Find the lines holding the word "part" and collect them.
━━━━━ Information provided
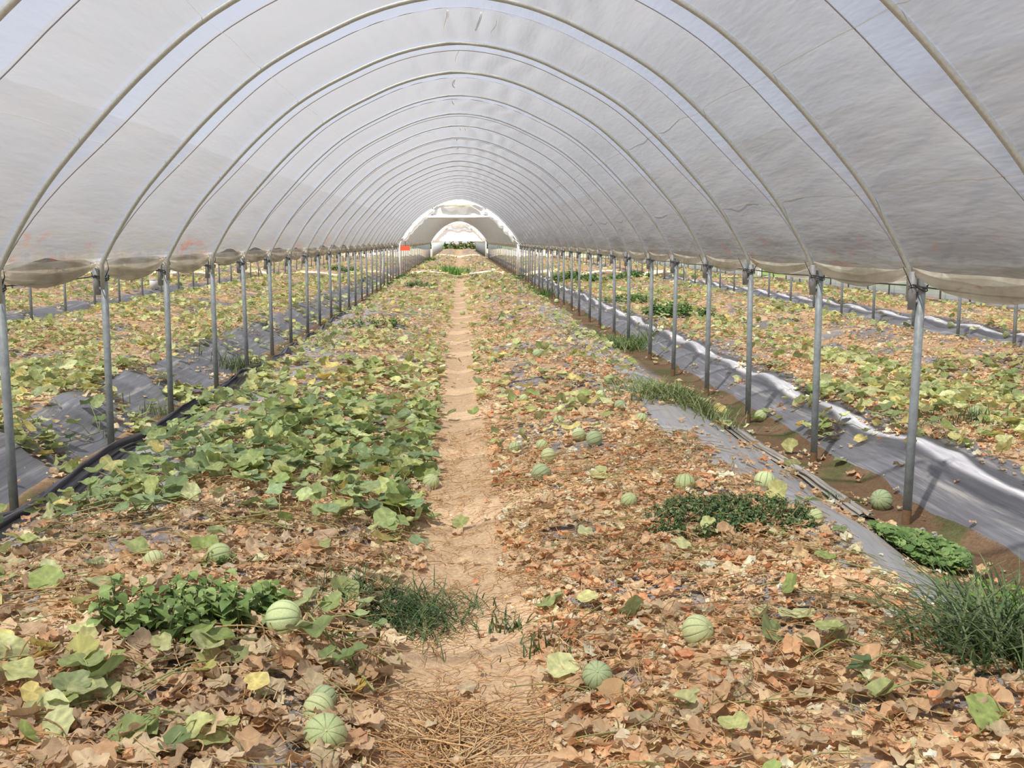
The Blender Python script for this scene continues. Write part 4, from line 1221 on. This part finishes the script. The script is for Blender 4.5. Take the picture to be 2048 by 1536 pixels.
# clover with white flower heads
def clover(px, py, w, dpt, h, n, label, seed):
    p = at(px, py); g = np.random.default_rng(seed); root = empty('clover_patch', p); tag(root, label, 'clover')
    b = MB(); st = MB()
    cols = [lin(128, 162, 92), lin(144, 176, 104), lin(110, 144, 82), lin(160, 186, 118)]
    for _ in range(n):
        a0 = g.uniform(0, 6.28); rr = math.sqrt(g.random())
        x, y = rr * math.cos(a0) * w / 2, rr * math.sin(a0) * dpt / 2
        z0 = gz(p.x + x, p.y + y) - p.z; z = z0 + h * (1 - .55 * rr ** 2) * g.uniform(.6, 1.05)
        st.tube([(x * .95, y * .95, z0), (x, y, z)], .0012, 3, cap=False, col=lin(120, 150, 80))
        c = np.array(cols[g.integers(0, 4)]) * g.uniform(.8, 1.1); s = g.uniform(.011, .018); ro = g.uniform(0, 6.28)
        tz_ = g.uniform(0, .9); td_ = g.uniform(.3, 2.8)
        for q in range(3):
            a = ro + q * 2 * PI / 3; an = np.linspace(0, 2 * PI, 9)[:-1]
            cx_, cy_ = x + math.cos(a) * s, y + math.sin(a) * s
            V = np.concatenate([[(cx_, cy_, z)], np.stack([cx_ + s * .95 * np.cos(an), cy_ + s * .95 * np.sin(an), z + tz_ * s * .95 * np.cos(an - td_) + .004 * np.abs(np.sin(an - a))], -1)])
            b.add(V, np.array([[0, 1 + i, 1 + (i + 1) % 8] for i in range(8)]), c)
    b.build('foliage', M_GREEN, root); st.build('stem', M_GREEN, root)
    for (fx, fy) in ((.02, .02), (.05, -.06), (.03, -.12), (-.18, .02)):
        f = MB(); z = h * 1.12
        for _ in range(46):
            d = g.normal(0, 1, 3); d /= np.linalg.norm(d); d[2] = abs(d[2]) * .8
            f.tube([np.array([fx, fy, z]), np.array([fx, fy, z]) + d * .016], [.003, .0018], 3, cap=False, col=lin(226, 228, 214))
        f.tube([(fx, fy, 0), (fx, fy, z)], .0014, 4, cap=False, col=lin(120, 150, 80))
        f.build('flower', M_GREEN, root)
    return root
clover(1838, 1118, .50, .56, .14, 560, 'clover patch with white flower heads at the foot of the nearest right post', 50)
# pale withered leaf lying on the clover
pc = at(1870, 1112)
o = link('withered_leaf', np_mesh('withered_leaf', hi.V[3], hi.T, np.broadcast_to(np.array(lin(222, 214, 184)), (len(hi.V[3]), 3)), True, [M_DRY]), loc=(pc.x, pc.y, pc.z + .10))
o.scale = (.06, .045, .03); tag(o, 'pale cream withered leaf lying on the clover patch', 'leaf')

# ------------------------------------------------------------------ foreground melon vines with leaves of their own
gm = LeafSet(6, 30, False, 10, 91)
def green_leaf_meshes(cols):
    res = []
    for q in range(10):
        res.append(np_mesh('leaf', gm.V[q], gm.T, np.clip(np.array(cols[q % len(cols)])[None] * gm.S[q][:, None], 0, .9), True, [M_GREEN]))
    return res
LG = green_leaf_meshes([lin(142, 160, 108), lin(156, 172, 112), lin(128, 148, 100), lin(168, 176, 126)])
LY = green_leaf_meshes([lin(206, 190, 110), lin(196, 196, 120), lin(210, 180, 96)])
LK = green_leaf_meshes([lin(118, 140, 92), lin(132, 152, 94), lin(108, 130, 88)])
LT = green_leaf_meshes([lin(196, 168, 132), lin(176, 154, 126)])
def vine(label, pts, leaves, seed):
    """pts: pixels the runner passes over; leaves: (px, py, radius m, height m, mesh list)"""
    g = np.random.default_rng(seed); p0 = at(*pts[0]); root = empty('melon_vine', p0); tag(root, label, 'melon vine')
    P = [at(*q) for q in pts]; Pn = np.array([(q.x - p0.x, q.y - p0.y, q.z - p0.z + .045 + .02 * (i % 2)) for i, q in enumerate(P)])
    m = 8 * (len(Pn) - 1) + 1; tq = np.linspace(0, len(Pn) - 1, m)
    Pi = np.stack([np.interp(tq, np.arange(len(Pn)), Pn[:, k]) for k in range(3)], -1)
    for _ in range(3): Pi[1:-1] = (Pi[:-2] + Pi[1:-1] * 2 + Pi[2:]) / 4
    b = MB(); b.tube(Pi, .0042, 6, col=lin(176, 184, 122)); b.build('runner', M_GREEN, root)
    for (px, py, r, h, ms) in leaves:
        q = at(px, py); q2 = Vector((q.x - p0.x, q.y - p0.y, q.z - p0.z + h))
        o = link('leaf', ms[int(g.integers(0, 10))], root, loc=q2)
        a = g.uniform(0, 6.28); t_ = g.uniform(.1, .65)
        o.rotation_euler = Matrix(rotm(np.array([a]), np.array([t_]), np.array([g.uniform(3.6, 5.8)]))[0].tolist()).to_euler(); o.scale = (r, r, r)
        j = int(np.argmin(((Pi[:, :2] - np.array([q2.x, q2.y])) ** 2).sum(1))); s0 = Pi[j]
        b = MB(); mid = (np.array(q2) + s0) / 2 + np.array([0, 0, .03])
        b.tube([s0, mid, np.array(q2) + np.array([0, 0, .004])], [.0032, .0028, .0024], 5, col=lin(178, 190, 130)); b.build('leaf_stalk', M_GREEN, root)
    return root
vine('melon vine with drooping grey green leaves just right of the near weeds and melon', [(590, 1215), (640, 1290), (690, 1340), (750, 1420)],
     [(620, 1250, .06, .10, LG), (665, 1262, .055, .11, LG), (640, 1310, .07, .10, LG), (600, 1300, .05, .08, LG), (690, 1370, .05, .09, LK), (712, 1360, .05, .10, LG), (655, 1350, .05, .06, LG), (735, 1245, .05, .07, LG), (760, 1280, .035, .06, LG), (705, 1300, .03, .05, LK), (720, 1395, .035, .04, LY)], 101)
vine('wilting melon vine with grey green leaves in the bottom left corner', [(120, 1420), (230, 1400), (330, 1450), (420, 1480)],
     [(215, 1400, .075, .08, LG), (160, 1345, .075, .05, LY), (250, 1440, .05, .05, LT), (300, 1480, .06, .04, LG), (60, 1470, .06, .05, LT), (255, 1500, .07, .04, LG), (345, 1525, .06, .05, LG), (410, 1370, .045, .05, LY), (480, 1335, .045, .04, LG), (370, 1330, .04, .03, LG)], 102)
vine('melon vine with upright yellow green leaves at the left beside the folded film', [(250, 1000), (350, 1030), (440, 1060), (560, 1050)],
     [(195, 985, .07, .13, LG), (220, 1000, .055, .09, LG), (275, 1020, .05, .09, LG), (355, 1010, .07, .11, LG), (375, 990, .05, .12, LG), (440, 1010, .05, .07, LG), (498, 1030, .075, .06, LG), (560, 1000, .055, .09, LG), (110, 1070, .06, .08, LG), (150, 1050, .05, .08, LK), (90, 1085, .05, .06, LG)], 103)
vine('lush melon vine with broad dark green leaves in the middle of the left bed', [(300, 930), (400, 900), (480, 880), (560, 850)],
     [(300, 920, .085, .10, LK), (340, 900, .08, .11, LK), (385, 905, .07, .10, LK), (420, 870, .07, .12, LG), (450, 890, .06, .10, LK), (500, 880, .07, .10, LK), (460, 850, .06, .11, LG), (530, 870, .06, .09, LK), (390, 870, .06, .10, LK), (360, 870, .07, .10, LK), (480, 830, .07, .11, LG), (540, 800, .08, .13, LG), (560, 820, .07, .12, LG)], 104)
vine('melon vine with pale broad leaves in the centre of the left bed', [(600, 830), (660, 880), (720, 920), (800, 960)],
     [(640, 800, .08, .13, LG), (645, 880, .07, .12, LK), (680, 910, .075, .08, LK), (720, 885, .08, .13, LG), (665, 940, .07, .09, LG), (745, 930, .07, .08, LK), (790, 890, .08, .12, LG), (750, 850, .07, .11, LG), (820, 910, .07, .08, LG), (855, 930, .06, .06, LG), (780, 1010, .07, .09, LK), (800, 1030, .06, .08, LG), (850, 1040, .06, .06, LG), (610, 960, .05, .08, LG), (690, 1000, .05, .08, LY)], 105)
vine('vine with pale yellow leaves at the back of the lush patch', [(640, 780), (680, 775), (720, 780)],
     [(652, 772, .09, .08, LY), (687, 770, .09, .09, LY), (710, 772, .07, .09, LY), (700, 790, .07, .08, LG)], 106)
vine('melon vine with green leaves spilling onto the left verge by the round melon', [(800, 1000), (830, 1040), (870, 1055)],
     [(775, 1030, .06, .10, LK), (805, 1000, .055, .09, LG), (840, 1020, .05, .07, LG), (868, 1048, .05, .04, LG), (820, 965, .05, .08, LG)], 107)
vine('melon vine with green leaves at the corner of the first left tunnel', [(20, 900), (60, 880), (120, 900), (200, 880)],
     [(30, 880, .07, .10, LY), (60, 905, .08, .10, LG), (95, 890, .07, .11, LK), (120, 920, .08, .09, LG), (140, 900, .07, .09, LK), (90, 925, .07, .06, LY), (180, 830, .08, .11, LK), (200, 860, .07, .08, LK), (225, 880, .06, .05, LK), (150, 870, .07, .10, LG), (60, 860, .07, .11, LY)], 108)
vine('sprawling melon vine with bare looping stems on the near right bed', [(1600, 1350), (1680, 1310), (1760, 1330), (1850, 1370), (1900, 1400)],
     [(1720, 1365, .05, .05, LK), (1740, 1385, .04, .03, LG), (1680, 1300, .04, .06, LT), (1760, 1420, .06, .05, LT), (1890, 1440, .06, .07, LT)], 109)
vine('single yellow green leaf pair on bare film right of the second right post', [(1600, 862), (1640, 850), (1680, 860)],
     [(1602, 862, .055, .05, LY), (1655, 835, .05, .06, LY), (1690, 845, .05, .06, LG), (1730, 880, .05, .07, LG)], 110)
vine('vine with large green leaves behind the nearest right post', [(1780, 850), (1840, 870), (1900, 840)],
     [(1775, 835, .07, .08, LG), (1800, 850, .06, .08, LG), (1865, 870, .08, .10, LG), (1880, 830, .07, .09, LG), (2025, 765, .09, .10, LK), (1960, 780, .06, .07, LG), (1820, 895, .05, .04, LY)], 111)

# large tan leaf by the blue green melon
pc = at(1228, 1408)
o = link('withered_leaf', np_mesh('withered_leaf', gm.V[1], gm.T, np.broadcast_to(np.array(lin(220, 186, 142)), (len(gm.V[1]), 3)), True, [M_DRY]), loc=(pc.x, pc.y, pc.z + .03))
o.scale = (.07, .06, .05); o.rotation_euler = (.6, 0, .5); tag(o, 'large fan shaped tan leaf in front of the blue green melon', 'leaf')

# ------------------------------------------------------------------ small far things
pb = at(308, 579)
b = MB(); b.tube([(0, 0, 0), (0, 0, .28)], [.11, .13], 16); rb = b.build('white_bucket', M_WHITE, loc=(pb.x, pb.y, pb.z))
b = MB(); b.tube([(0, 0, .275), (0, 0, .295)], .137, 16); b.build('rim', M_WHITE, rb)
tag(rb, 'white plastic bucket among leaves far off in the left tunnels', 'bucket')
pr = at(803, 506)
b = MB(); b.box((0, 0, .62), (.42, .03, .2)); rb = b.build('red_tag', M_RED, loc=(-2.47, 49.97, .75), smooth=False)
tag(rb, 'small red tag hanging beside the left white end post', 'tag')
b = MB(); b.box((0, 0, 0), (.02, .02, .5), col=None); q = b.build('hanger', M_WIRE, rb, loc=(0, .01, .8))
# end of the field
def hedge(x, y, w, h, seed, label):
    g = np.random.default_rng(seed); b = MB()
    n = 420
    for _ in range(n):
        c = np.array([g.uniform(-.5, .5) * w, g.normal(0, .8), abs(g.normal(0, .42)) * h]); s = g.uniform(.12, .3)
        V = g.normal(0, s, (4, 3)) + c; V[:, 2] = np.maximum(V[:, 2], 0)
        b.add(V, np.array([[0, 1, 2], [1, 2, 3]]), np.array([lin(74, 92, 50), lin(96, 112, 64), lin(120, 108, 78)][g.integers(0, 3)]))
    tag(b.build('hedge', M_GREEN, loc=(x, y, .05)), label, 'hedge')
hedge(-4, 200, 9, 1.3, 1, 'dark far hedge seen through the tunnels, left part')
hedge(4, 202, 8, 1.5, 2, 'dark far hedge seen through the tunnels, right part')
print('posts', npost, 'objects', len(bpy.data.objects))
━━━━━━━━━━
§ **Result of this task**
The Blender Python script for this scene continues. Write part 4, from line 1221 on. This part finishes the script. The script is for Blender 4.5. Take the picture to be 2048 by 1536 pixels.
hedge(-4, 200, 9, 1.3, 1, 'dark far hedge seen through the tunnels, left part')
hedge(4, 202, 8, 1.5, 2, 'dark far hedge seen through the tunnels, right part')